Relationships

The Real Reason Guys Are Absolute D*cks On Dating Apps

by David E.

I’ll admit I’ve sent messages I’m not proud of on online dating sites.

I gravitate more toward the desperate puppy dog missive of, “Hey, I’m writing again because I think we’d really hit it off, and you should give me a second look” than vulgarity.

This is a relief because more and more, women across the country are posting crude, misogynistic or utterly bizarre messages they receive from men on public shaming sites like Bye Felipe, Straight White Boys Texting or Dudes of Tinder.

Recently, a musician from LA has started posting messages from a trove of over 1,000 she’s received from “stalkers, pervs [and] crazies” in the past decade.

A quick scroll through these various sites reveals correspondence in which one man refers to a woman as a “fat ugly [expletive],” another asks a girl to provide oral satisfaction in his first message and a remorseful, yet honest fella from Phoenix tells a woman he’s currently pleasuring himself to her picture.

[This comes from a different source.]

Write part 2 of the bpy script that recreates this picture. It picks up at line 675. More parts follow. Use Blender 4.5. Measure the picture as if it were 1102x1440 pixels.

At least he apologizes for it.

Alexandra Tweten, the woman behind Bye Felipe, concedes a relatively small number of users are responsible for the shame-worthy messages that make it onto her site. But in a way, those messages are alarmingly representative of general trends in the online dating universe.

When compared to in-person communication, online dating correspondence is hyper-sexualized.

Men lash out against total strangers in profanity-laced tirades.

And women, 42 percent of whom say they’ve experienced harassment on a dating site, must endure behavior that would get men locked up if it happened in a bar or restaurant.

What is it about online dating that brings out the worst in some men?

My guess is, the aggressive sexuality probably starts with porn.

The majority of men on dating sites are under 34, which means they’re just the right age to have grown up with online pornography.

A generation of men who have conditioned themselves to derive pleasure by scrolling through countless images of scantily clad women have migrated to dating sites, where they then scroll through countless images of scantily clad women.

Pavlov, anyone?

Granted, women on Match.com are generally more clothed than your average porn star, but many photos on Tinder more closely resemble Sasha Grey.

Even on OkCupid, men must only click on a handful of profiles before stumbling across women who post photos that offer a close up of "T and A."

As long as certain dating sites look like toned down versions of their X-rated counterparts, men may not exactly be messaging women in the most respectful frame of mind.

Put another way, vulgar messages probably aren’t much of a problem on Coffee Meets Bagel, a site with limitations on the number and size of photos per profile.

The mass rejection doesn’t help, either.

Any man who ventures into the world of online dating must be prepared for an unrelenting avalanche of flakiness and rejection, the likes of which previous generations have never seen before.

Sending out a dozen messages and getting zero responses isn’t even the worst part.

It’s the grind of being jerked around by women who tell you to call them and don’t pick up the phone, who take 36 hours to respond to every text or who agree to a date and cancel an hour before over and over again.

Men get pushed over the edge.

And while I’ve learned to take breaks or close my account when I can’t take it anymore, many men lash out instead.

Although it’s not laudable behavior, one can understand why men who have sent 25 messages and have received just one response may vent to the one person who initially listened.

Any anger or frustration is then amplified by the road rage component.

My dad was a beloved teacher, a volunteer soccer referee and is an all-time great guy. But the second someone cuts him off on the freeway, you’d think he entered a war zone.

He becomes enraged not because he’s a hateful person, but because it’s so easy to hate an anonymous other, especially when there’s no risk of retribution.

The same thing applies to online dating, except men are alone with their screens rather than in their cars.

Taken together, the case of men morphing into Neanderthals via Tinder isn’t merely a case of bad behavior that can be solved with a mild reprimand.

Men’s failure to respectfully communicate is a byproduct of perverse conditioning and a too personal, yet too impersonal experience.

The spread of public shaming may help, but it’s going to be a while before men treat women as well on OkCupid as they do at the local bar.